Die Wissenschaft gibt Guajajara recht. Zahlreiche Studien – unter anderem des renommierten Woodwell ­Climate Research Center aus den USA – zeigen, dass der Verlust von Biodiversität und Waldfläche in indigenen Territorien in Brasilien und anderen Ländern bedeutend niedriger ausfällt als in den staatlich kontrollierten Naturschutzgebieten.
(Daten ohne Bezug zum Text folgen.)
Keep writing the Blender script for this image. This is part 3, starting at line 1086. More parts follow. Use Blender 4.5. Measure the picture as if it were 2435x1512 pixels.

Dennoch ist eine gewisse Abkehr der brasilianischen Regierung vom bisherigen Kurs des als Klimawandelskeptikers bekannten Bolsonaro nicht von der Hand zu weisen. Dies ist wohl nicht zuletzt auf die wachsenden Sorgen der wichtigsten Lobby der Regierung zurückzuführen: der Agrarindustrie. Diese spürt immer mehr die Auswirkungen von Rodungen und Klimawandel. Denn der Amazonas-Regenwald spielt eine bedeutende Rolle für die Wasserzirkulation des Subkontinents und die Zerstörung des Waldes macht sich mit immer schwereren Dürren bemerkbar. So kam es im Oktober in mehreren Städten der Bundesstaaten São Paulo und Minas Gerais zu Sandstürmen, die in diesen Gebieten bislang unbekannt waren. In den vergangenen Jahren musste immer wieder Trinkwasser in den größten Städten des Landes rationiert werden. Die Brasilianische Nationale Versorgungsgesellschaft (CONAB), die dem Landwirtschaftsministerium untergeordnet ist, prognostiziert wegen der Dürren für dieses Jahr einen Rückgang der Produktion um 1,2 Prozent – obwohl die Anbaufläche in Brasilien um vier Prozent gewachsen ist.

Die Dürren beeinträchtigen auch die Stromversorgung aus erneuerbaren Energien, derer Leite sich so gerühmt hat. Brasiliens Elektrizität stammt nämlich zu 63,8 Prozent aus Wasserkraftwerken. Viele davon sind große Anlagen mit einer katastrophalen Sozial- und Umweltbilanz – etwa wegen der Umsiedlung der ansässigen Bevölkerung, der Entwaldung für den Bau und der Methanbildung im Tiefenwasser der Stauseen –, sie sind zudem anfällig für die Folgen des Klimawandels. So wird das zweitgrößte Wasserkraftwerk der Welt, der Itaipú-Staudamm an der Grenze zu Paraguay, wegen Wassermangels dieses Jahr wohl nur 35 Prozent der Strommenge von 2016 produzieren.